Entries with scene source code
***
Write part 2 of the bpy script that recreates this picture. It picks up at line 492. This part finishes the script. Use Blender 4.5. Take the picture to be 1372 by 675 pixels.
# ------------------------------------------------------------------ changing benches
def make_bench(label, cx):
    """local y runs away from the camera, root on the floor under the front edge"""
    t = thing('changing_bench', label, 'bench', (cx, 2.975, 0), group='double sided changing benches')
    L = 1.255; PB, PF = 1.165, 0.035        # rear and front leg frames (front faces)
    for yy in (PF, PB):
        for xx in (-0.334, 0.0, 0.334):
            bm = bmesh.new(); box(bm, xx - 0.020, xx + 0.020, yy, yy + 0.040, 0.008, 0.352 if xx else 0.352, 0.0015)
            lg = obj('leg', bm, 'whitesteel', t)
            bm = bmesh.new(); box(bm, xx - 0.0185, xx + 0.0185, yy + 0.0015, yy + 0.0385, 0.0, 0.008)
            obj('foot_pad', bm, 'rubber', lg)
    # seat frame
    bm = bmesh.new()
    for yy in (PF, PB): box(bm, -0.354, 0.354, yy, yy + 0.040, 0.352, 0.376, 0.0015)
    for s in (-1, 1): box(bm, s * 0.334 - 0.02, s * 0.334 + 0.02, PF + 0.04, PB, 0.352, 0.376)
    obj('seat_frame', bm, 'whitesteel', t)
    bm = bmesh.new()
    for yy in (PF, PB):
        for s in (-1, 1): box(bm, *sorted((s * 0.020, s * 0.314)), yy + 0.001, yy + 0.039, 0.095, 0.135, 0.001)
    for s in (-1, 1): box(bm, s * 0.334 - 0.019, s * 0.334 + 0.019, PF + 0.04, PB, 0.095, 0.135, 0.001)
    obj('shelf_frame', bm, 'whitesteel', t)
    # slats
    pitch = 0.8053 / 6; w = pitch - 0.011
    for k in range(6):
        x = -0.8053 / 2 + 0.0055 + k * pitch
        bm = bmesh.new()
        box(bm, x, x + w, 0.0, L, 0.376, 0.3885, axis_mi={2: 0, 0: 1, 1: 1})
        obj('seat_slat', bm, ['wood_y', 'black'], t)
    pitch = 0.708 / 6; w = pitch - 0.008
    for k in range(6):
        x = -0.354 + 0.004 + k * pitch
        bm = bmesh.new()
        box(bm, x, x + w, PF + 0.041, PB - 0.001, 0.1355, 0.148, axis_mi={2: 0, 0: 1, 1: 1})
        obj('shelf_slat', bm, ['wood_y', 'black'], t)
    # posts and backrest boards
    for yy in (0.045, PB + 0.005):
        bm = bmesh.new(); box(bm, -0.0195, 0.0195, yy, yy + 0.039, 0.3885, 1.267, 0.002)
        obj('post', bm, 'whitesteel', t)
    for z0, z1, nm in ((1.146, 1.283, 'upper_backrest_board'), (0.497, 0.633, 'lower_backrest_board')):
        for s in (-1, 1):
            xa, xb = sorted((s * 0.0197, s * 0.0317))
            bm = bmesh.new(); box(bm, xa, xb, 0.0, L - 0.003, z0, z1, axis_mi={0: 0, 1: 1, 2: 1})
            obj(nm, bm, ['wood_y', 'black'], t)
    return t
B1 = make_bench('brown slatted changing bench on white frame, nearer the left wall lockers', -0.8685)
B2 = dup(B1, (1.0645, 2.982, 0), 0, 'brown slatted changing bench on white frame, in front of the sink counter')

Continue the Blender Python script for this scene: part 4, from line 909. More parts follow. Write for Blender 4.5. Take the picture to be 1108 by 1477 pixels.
***
[What is asked] Produce a verbatim transcription of the entries above.

[Correct output]
Write part 2 of the bpy script that recreates this picture. It picks up at line 492. This part finishes the script. Use Blender 4.5. Take the picture to be 1372 by 675 pixels.
# ------------------------------------------------------------------ changing benches
def make_bench(label, cx):
    """local y runs away from the camera, root on the floor under the front edge"""
    t = thing('changing_bench', label, 'bench', (cx, 2.975, 0), group='double sided changing benches')
    L = 1.255; PB, PF = 1.165, 0.035        # rear and front leg frames (front faces)
    for yy in (PF, PB):
        for xx in (-0.334, 0.0, 0.334):
            bm = bmesh.new(); box(bm, xx - 0.020, xx + 0.020, yy, yy + 0.040, 0.008, 0.352 if xx else 0.352, 0.0015)
            lg = obj('leg', bm, 'whitesteel', t)
            bm = bmesh.new(); box(bm, xx - 0.0185, xx + 0.0185, yy + 0.0015, yy + 0.0385, 0.0, 0.008)
            obj('foot_pad', bm, 'rubber', lg)
    # seat frame
    bm = bmesh.new()
    for yy in (PF, PB): box(bm, -0.354, 0.354, yy, yy + 0.040, 0.352, 0.376, 0.0015)
    for s in (-1, 1): box(bm, s * 0.334 - 0.02, s * 0.334 + 0.02, PF + 0.04, PB, 0.352, 0.376)
    obj('seat_frame', bm, 'whitesteel', t)
    bm = bmesh.new()
    for yy in (PF, PB):
        for s in (-1, 1): box(bm, *sorted((s * 0.020, s * 0.314)), yy + 0.001, yy + 0.039, 0.095, 0.135, 0.001)
    for s in (-1, 1): box(bm, s * 0.334 - 0.019, s * 0.334 + 0.019, PF + 0.04, PB, 0.095, 0.135, 0.001)
    obj('shelf_frame', bm, 'whitesteel', t)
    # slats
    pitch = 0.8053 / 6; w = pitch - 0.011
    for k in range(6):
        x = -0.8053 / 2 + 0.0055 + k * pitch
        bm = bmesh.new()
        box(bm, x, x + w, 0.0, L, 0.376, 0.3885, axis_mi={2: 0, 0: 1, 1: 1})
        obj('seat_slat', bm, ['wood_y', 'black'], t)
    pitch = 0.708 / 6; w = pitch - 0.008
    for k in range(6):
        x = -0.354 + 0.004 + k * pitch
        bm = bmesh.new()
        box(bm, x, x + w, PF + 0.041, PB - 0.001, 0.1355, 0.148, axis_mi={2: 0, 0: 1, 1: 1})
        obj('shelf_slat', bm, ['wood_y', 'black'], t)
    # posts and backrest boards
    for yy in (0.045, PB + 0.005):
        bm = bmesh.new(); box(bm, -0.0195, 0.0195, yy, yy + 0.039, 0.3885, 1.267, 0.002)
        obj('post', bm, 'whitesteel', t)
    for z0, z1, nm in ((1.146, 1.283, 'upper_backrest_board'), (0.497, 0.633, 'lower_backrest_board')):
        for s in (-1, 1):
            xa, xb = sorted((s * 0.0197, s * 0.0317))
            bm = bmesh.new(); box(bm, xa, xb, 0.0, L - 0.003, z0, z1, axis_mi={0: 0, 1: 1, 2: 1})
            obj(nm, bm, ['wood_y', 'black'], t)
    return t
B1 = make_bench('brown slatted changing bench on white frame, nearer the left wall lockers', -0.8685)
B2 = dup(B1, (1.0645, 2.982, 0), 0, 'brown slatted changing bench on white frame, in front of the sink counter')

Continue the Blender Python script for this scene: part 4, from line 909. More parts follow. Write for Blender 4.5. Take the picture to be 1108 by 1477 pixels.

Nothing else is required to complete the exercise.